[START OF DATA PROVIDED]
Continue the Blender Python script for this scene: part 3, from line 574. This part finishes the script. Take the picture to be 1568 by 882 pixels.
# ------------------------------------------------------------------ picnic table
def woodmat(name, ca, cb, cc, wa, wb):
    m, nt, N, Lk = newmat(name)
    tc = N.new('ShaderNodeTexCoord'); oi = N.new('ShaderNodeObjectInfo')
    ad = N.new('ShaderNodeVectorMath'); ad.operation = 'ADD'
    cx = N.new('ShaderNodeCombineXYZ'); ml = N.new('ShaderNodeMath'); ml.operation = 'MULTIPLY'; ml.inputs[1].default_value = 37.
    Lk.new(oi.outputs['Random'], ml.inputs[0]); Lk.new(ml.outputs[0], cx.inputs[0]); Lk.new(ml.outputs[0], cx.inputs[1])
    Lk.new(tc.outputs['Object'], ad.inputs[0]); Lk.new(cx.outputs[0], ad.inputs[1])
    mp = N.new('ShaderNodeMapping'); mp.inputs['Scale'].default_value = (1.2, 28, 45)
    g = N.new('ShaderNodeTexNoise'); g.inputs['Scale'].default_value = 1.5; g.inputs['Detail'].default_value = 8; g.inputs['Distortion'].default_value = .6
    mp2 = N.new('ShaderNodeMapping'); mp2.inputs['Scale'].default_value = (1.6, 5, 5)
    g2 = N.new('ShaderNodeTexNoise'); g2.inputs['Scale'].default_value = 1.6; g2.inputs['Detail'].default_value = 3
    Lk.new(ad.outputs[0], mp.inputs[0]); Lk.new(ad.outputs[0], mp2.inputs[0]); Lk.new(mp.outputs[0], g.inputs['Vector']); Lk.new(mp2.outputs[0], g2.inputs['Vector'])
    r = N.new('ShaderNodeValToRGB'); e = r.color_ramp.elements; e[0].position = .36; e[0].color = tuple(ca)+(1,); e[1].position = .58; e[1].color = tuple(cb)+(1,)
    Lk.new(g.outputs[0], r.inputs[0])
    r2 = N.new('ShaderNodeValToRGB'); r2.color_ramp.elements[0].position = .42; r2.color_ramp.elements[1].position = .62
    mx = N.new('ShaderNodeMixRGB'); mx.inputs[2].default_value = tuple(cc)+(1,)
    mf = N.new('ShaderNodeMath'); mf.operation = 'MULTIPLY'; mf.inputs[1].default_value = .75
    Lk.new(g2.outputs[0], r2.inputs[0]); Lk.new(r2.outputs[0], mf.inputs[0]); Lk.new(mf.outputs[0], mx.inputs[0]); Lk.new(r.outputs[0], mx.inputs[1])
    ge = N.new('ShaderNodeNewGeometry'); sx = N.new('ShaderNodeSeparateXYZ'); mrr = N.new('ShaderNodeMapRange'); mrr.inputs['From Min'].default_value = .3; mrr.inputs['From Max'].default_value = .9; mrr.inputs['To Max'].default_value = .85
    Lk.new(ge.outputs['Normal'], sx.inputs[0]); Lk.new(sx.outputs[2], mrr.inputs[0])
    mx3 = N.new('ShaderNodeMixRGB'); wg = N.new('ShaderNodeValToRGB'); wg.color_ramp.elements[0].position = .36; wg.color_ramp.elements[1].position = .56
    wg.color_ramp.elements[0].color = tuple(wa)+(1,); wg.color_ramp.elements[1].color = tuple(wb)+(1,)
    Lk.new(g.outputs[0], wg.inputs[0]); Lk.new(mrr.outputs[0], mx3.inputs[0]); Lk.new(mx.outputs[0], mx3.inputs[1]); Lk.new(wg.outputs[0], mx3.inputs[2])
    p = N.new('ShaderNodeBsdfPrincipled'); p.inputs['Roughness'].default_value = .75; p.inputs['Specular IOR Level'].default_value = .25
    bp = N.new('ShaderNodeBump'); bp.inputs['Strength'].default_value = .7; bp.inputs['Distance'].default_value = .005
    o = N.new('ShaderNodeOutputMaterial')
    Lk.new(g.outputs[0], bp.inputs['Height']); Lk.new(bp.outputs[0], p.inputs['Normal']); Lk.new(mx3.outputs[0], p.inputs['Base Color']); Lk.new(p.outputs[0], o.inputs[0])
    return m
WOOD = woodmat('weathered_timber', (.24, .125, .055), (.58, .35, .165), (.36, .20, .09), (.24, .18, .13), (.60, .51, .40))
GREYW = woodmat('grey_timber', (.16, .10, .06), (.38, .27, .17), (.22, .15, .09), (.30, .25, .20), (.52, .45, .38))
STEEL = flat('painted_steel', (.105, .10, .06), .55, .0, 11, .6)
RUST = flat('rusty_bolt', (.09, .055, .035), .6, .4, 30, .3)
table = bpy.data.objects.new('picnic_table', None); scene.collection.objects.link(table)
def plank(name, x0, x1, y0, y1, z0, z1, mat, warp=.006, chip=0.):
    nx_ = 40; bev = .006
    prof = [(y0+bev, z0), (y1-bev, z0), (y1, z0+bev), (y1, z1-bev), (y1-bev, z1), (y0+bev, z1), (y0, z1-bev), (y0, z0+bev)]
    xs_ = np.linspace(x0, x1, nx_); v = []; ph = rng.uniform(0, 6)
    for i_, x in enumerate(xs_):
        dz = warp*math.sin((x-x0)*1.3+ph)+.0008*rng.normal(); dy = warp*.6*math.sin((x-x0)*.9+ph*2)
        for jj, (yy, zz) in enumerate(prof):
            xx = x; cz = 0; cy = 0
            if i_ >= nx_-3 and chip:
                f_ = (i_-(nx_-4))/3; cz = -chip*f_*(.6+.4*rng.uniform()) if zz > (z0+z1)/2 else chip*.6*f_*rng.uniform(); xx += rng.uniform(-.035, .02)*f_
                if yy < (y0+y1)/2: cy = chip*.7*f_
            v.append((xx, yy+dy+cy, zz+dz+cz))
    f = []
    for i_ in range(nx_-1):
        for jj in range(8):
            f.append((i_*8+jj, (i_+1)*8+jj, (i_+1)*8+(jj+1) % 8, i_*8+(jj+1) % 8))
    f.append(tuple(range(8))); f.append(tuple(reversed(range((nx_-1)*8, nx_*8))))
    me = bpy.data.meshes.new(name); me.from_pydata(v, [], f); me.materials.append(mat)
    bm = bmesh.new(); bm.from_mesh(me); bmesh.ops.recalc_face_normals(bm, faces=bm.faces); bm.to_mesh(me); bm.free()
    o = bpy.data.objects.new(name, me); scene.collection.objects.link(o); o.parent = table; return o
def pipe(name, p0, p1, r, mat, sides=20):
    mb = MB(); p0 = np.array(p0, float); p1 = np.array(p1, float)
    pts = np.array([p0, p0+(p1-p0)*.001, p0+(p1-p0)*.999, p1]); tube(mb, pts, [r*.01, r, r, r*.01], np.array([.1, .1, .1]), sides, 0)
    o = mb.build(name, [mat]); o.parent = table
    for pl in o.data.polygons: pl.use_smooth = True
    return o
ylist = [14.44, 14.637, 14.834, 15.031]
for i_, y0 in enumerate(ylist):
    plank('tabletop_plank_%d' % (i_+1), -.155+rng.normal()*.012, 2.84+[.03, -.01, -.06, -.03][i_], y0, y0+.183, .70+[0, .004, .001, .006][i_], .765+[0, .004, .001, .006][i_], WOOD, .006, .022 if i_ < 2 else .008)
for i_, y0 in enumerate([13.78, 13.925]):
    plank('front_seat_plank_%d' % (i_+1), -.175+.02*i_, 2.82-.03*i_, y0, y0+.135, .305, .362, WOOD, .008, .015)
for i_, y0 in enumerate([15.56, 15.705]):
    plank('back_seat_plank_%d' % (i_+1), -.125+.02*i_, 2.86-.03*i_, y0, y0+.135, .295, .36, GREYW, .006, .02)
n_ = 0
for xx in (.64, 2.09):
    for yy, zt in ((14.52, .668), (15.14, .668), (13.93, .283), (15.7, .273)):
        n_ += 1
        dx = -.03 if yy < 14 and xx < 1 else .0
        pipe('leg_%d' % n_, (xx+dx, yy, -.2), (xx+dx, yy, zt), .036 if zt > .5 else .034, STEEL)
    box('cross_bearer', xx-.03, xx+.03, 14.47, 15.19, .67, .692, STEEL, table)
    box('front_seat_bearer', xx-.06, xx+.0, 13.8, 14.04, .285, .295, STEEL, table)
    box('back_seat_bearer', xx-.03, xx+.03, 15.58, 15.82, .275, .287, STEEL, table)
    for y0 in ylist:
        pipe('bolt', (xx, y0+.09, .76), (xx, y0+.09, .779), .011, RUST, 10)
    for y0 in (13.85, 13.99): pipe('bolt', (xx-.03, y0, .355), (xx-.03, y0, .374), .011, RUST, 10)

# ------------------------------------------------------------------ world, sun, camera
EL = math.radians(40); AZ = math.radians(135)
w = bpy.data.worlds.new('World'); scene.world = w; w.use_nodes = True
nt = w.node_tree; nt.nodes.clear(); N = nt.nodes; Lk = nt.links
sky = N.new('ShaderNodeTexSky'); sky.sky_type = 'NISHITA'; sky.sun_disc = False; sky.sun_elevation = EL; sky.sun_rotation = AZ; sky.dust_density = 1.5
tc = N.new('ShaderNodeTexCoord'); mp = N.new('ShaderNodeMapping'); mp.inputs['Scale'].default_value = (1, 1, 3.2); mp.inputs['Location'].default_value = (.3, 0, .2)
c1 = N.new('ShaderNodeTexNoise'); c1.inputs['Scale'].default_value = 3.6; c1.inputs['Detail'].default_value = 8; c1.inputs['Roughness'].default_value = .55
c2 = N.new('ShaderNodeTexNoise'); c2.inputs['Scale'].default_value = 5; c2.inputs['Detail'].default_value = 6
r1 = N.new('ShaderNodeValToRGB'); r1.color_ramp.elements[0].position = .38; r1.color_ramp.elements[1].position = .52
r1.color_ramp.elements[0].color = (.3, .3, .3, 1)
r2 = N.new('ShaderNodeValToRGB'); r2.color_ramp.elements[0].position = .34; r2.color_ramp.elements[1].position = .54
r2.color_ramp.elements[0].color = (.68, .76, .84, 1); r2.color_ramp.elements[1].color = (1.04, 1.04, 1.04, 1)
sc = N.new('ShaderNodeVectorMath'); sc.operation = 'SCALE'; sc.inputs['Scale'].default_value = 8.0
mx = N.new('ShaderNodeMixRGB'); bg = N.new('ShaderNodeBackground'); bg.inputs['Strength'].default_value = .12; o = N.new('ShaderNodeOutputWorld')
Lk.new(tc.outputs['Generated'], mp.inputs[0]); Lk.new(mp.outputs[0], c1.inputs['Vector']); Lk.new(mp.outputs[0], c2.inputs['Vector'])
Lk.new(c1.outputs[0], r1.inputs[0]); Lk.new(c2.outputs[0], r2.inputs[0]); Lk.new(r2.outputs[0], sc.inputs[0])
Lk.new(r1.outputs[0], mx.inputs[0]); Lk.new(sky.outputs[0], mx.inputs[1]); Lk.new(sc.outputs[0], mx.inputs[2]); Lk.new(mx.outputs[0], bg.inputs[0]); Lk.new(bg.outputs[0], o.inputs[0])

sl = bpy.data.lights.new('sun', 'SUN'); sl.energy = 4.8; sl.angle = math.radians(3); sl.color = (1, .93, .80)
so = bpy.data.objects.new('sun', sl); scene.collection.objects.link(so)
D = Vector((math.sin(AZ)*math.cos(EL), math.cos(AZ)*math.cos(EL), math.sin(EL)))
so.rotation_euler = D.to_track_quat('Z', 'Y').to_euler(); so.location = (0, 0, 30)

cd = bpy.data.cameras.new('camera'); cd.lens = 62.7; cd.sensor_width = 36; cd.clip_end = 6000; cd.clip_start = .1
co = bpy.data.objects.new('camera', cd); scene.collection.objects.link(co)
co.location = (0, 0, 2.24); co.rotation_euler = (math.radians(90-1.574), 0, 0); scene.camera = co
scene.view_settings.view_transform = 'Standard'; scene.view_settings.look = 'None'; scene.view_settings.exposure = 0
[END OF DATA PROVIDED]
◆ REQUIREMENT ◆
Find the lines above holding the word "scene" and show them.

◆ THE COMPLETED TASK ◆
Continue the Blender Python script for this scene: part 3, from line 574. This part finishes the script. Take the picture to be 1568 by 882 pixels.
table = bpy.data.objects.new('picnic_table', None); scene.collection.objects.link(table)
    o = bpy.data.objects.new(name, me); scene.collection.objects.link(o); o.parent = table; return o
w = bpy.data.worlds.new('World'); scene.world = w; w.use_nodes = True
so = bpy.data.objects.new('sun', sl); scene.collection.objects.link(so)
co = bpy.data.objects.new('camera', cd); scene.collection.objects.link(co)
co.location = (0, 0, 2.24); co.rotation_euler = (math.radians(90-1.574), 0, 0); scene.camera = co
scene.view_settings.view_transform = 'Standard'; scene.view_settings.look = 'None'; scene.view_settings.exposure = 0